12 Golfers Playing 4 Rounds in 3 Groups of 4

not smart enough to prove it mathematically but doesn't seem possible... if you minimize overlapping/duplicate pairings through the first 3 rounds there's no way to make it work in round 4.

3*4 - aaaabbbbccc*4 rounds

Three groups; A1(234)B1(234)C1(234)

Four days

First day; you don't specify time limits. You imply 12 holes a day but don't mention holes/day holes/course or time implications. Nor rounds/day

Is it 18 holes in a masters?? My local ground has 11 holes and a putting green.

I'd rather go to the driving green, or better yet the bar. Yawn.

Suppose it is possible.

Now, each player must play with exactly one other person twice, and with the other 10 players once.

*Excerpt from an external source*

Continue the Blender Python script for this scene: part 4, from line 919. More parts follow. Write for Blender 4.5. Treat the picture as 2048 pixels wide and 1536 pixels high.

We can renumber the players and rearrange the days so that the match-ups look like this:
[code]
1 2 3 4 / __ __ __ __ / __ __ __ __
1 5 6 7 / __ __ __ __ / __ __ __ __
1 8 9 10 / __ __ __ __ / __ __ __ __
1 11 12 10 / __ __ __ __ / __ __ __ __
[/code]
Suppose Player 2 only plays once with Player 3 and once with Player 4. Then the match-ups would like this:
[code]
1 2 3 4 / __ __ __ __ / __ __ __ __
1 5 6 7 / 2 __ __ __ / 3 __ __ __
1 8 9 10 / 2 __ __ __ / 3 __ __ __
1 11 12 10 / 2 __ __ __ / 3 __ __ __
[/code]
And we see there is no room for Player 4. Hence, Player 2 will play twice with either Player 3 or Player 4. Without loss of generality, assume Player 2 plays twice with Player 3. Then both Player 2 and Player 3 can only play once with Player 4. Therefore, the match-ups look like this:
[code]
1 2 3 4 / __ __ __ __ / __ __ __ __
1 5 6 7 / 4 __ __ __ / 2 3 __ __
1 8 9 10 / 4 __ __ __ / 2 3 __ __
1 11 12 10 / 4 __ __ __ / 2 3 __ __
[/code]
And we see that Players 2 and 3 play each other four times, which is a contradiction.

It is therefore not possible.

fmp